Records for the task =>
────────

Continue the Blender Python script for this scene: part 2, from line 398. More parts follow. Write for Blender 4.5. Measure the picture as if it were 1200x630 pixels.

────────

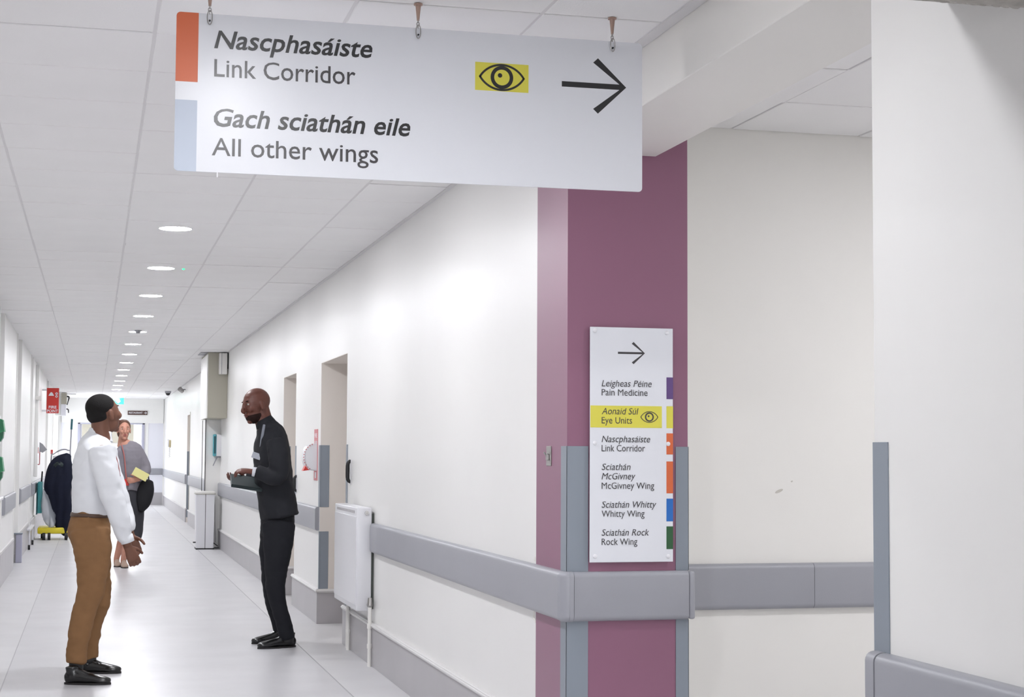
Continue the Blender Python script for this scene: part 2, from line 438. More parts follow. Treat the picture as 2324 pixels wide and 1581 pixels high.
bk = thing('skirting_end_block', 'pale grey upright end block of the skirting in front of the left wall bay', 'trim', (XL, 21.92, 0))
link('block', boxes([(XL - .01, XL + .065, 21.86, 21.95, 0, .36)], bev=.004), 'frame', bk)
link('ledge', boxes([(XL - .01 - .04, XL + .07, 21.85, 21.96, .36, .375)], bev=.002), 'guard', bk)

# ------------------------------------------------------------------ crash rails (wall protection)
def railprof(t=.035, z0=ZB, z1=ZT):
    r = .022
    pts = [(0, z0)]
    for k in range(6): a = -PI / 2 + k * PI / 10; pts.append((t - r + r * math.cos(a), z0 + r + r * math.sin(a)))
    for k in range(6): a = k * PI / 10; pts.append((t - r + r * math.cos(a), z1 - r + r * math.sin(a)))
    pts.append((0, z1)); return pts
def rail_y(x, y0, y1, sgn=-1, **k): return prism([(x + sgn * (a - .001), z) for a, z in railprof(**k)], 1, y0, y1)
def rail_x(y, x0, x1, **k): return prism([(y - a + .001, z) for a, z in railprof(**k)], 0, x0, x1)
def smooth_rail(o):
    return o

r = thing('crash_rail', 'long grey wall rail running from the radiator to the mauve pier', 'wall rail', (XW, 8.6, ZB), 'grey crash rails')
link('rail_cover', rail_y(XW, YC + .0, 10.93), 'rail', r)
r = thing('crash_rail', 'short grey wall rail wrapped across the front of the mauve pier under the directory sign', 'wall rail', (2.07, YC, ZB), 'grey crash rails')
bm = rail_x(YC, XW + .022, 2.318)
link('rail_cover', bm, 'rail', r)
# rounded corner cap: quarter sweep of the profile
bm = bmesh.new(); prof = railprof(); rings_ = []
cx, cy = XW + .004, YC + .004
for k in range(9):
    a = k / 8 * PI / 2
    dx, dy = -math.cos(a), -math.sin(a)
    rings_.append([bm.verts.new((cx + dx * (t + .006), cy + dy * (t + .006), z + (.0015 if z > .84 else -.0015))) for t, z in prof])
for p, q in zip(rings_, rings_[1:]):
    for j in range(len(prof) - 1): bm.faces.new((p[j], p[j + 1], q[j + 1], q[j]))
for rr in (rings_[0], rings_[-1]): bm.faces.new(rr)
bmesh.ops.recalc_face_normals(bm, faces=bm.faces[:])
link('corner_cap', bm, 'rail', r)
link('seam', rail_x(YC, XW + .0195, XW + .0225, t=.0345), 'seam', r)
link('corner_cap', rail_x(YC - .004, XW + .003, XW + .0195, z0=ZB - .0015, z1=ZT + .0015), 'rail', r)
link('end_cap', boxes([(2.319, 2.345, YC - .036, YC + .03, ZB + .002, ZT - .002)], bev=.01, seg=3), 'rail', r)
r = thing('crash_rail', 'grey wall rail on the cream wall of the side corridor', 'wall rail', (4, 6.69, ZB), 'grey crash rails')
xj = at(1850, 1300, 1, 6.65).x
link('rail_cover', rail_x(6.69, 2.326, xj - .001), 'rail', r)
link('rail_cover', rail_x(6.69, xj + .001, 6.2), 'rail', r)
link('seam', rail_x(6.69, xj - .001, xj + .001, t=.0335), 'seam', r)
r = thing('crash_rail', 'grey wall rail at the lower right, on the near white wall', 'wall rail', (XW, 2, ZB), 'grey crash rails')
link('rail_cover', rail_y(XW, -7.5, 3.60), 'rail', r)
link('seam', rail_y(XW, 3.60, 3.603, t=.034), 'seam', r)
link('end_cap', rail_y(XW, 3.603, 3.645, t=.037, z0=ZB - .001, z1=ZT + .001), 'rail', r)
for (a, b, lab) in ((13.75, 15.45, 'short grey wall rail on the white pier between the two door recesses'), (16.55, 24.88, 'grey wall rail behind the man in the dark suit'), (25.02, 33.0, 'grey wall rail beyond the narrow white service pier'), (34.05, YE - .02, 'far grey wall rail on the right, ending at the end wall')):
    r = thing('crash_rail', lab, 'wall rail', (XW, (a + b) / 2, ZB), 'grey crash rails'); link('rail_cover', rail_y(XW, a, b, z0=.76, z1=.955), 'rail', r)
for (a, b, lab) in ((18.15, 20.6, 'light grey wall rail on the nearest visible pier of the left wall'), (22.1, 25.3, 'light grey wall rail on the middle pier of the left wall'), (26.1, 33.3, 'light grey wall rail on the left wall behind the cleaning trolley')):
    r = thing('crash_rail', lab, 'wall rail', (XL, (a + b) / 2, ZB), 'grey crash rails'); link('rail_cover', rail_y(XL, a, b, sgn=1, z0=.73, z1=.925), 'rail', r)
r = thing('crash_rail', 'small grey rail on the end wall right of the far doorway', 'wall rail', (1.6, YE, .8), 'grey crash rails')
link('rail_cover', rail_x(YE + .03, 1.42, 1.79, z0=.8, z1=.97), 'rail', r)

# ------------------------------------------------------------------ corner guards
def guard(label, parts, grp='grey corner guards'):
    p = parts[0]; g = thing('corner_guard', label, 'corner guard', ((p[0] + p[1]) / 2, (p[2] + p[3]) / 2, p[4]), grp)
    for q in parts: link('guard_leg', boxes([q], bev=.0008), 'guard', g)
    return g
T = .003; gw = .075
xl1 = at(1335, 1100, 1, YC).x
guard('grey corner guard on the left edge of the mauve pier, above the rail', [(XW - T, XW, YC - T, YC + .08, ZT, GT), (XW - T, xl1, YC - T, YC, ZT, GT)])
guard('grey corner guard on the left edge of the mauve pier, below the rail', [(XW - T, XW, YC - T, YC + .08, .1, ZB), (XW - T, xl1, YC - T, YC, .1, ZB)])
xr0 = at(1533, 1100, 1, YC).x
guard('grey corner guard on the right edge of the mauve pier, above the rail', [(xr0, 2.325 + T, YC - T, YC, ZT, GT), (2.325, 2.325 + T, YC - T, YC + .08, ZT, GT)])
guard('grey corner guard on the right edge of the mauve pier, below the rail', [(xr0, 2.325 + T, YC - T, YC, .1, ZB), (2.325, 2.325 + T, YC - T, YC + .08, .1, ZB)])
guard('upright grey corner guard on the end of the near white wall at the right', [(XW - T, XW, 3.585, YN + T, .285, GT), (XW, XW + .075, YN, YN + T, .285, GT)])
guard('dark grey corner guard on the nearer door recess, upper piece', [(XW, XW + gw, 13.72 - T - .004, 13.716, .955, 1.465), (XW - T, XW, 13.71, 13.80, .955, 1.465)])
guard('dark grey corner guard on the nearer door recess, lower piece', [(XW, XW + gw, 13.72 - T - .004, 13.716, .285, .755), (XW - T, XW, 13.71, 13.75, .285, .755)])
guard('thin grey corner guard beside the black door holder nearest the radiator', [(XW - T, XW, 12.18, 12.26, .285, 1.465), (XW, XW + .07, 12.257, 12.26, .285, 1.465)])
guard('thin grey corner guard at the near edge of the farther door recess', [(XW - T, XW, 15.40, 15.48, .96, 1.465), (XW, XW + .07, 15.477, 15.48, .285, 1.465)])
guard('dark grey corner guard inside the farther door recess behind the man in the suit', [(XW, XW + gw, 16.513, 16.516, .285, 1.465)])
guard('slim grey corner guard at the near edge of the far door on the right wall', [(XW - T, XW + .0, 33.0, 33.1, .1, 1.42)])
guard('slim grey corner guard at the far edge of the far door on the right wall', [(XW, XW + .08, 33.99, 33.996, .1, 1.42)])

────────

Problem to work on =>
Set down exactly the lines from the line that contains "1581 pixels high." to the line that contains "link('ledge', boxes([(XL - .01", both lines included, and nothing more.

Full solution =>
Continue the Blender Python script for this scene: part 2, from line 438. More parts follow. Treat the picture as 2324 pixels wide and 1581 pixels high.
bk = thing('skirting_end_block', 'pale grey upright end block of the skirting in front of the left wall bay', 'trim', (XL, 21.92, 0))
link('block', boxes([(XL - .01, XL + .065, 21.86, 21.95, 0, .36)], bev=.004), 'frame', bk)
link('ledge', boxes([(XL - .01 - .04, XL + .07, 21.85, 21.96, .36, .375)], bev=.002), 'guard', bk)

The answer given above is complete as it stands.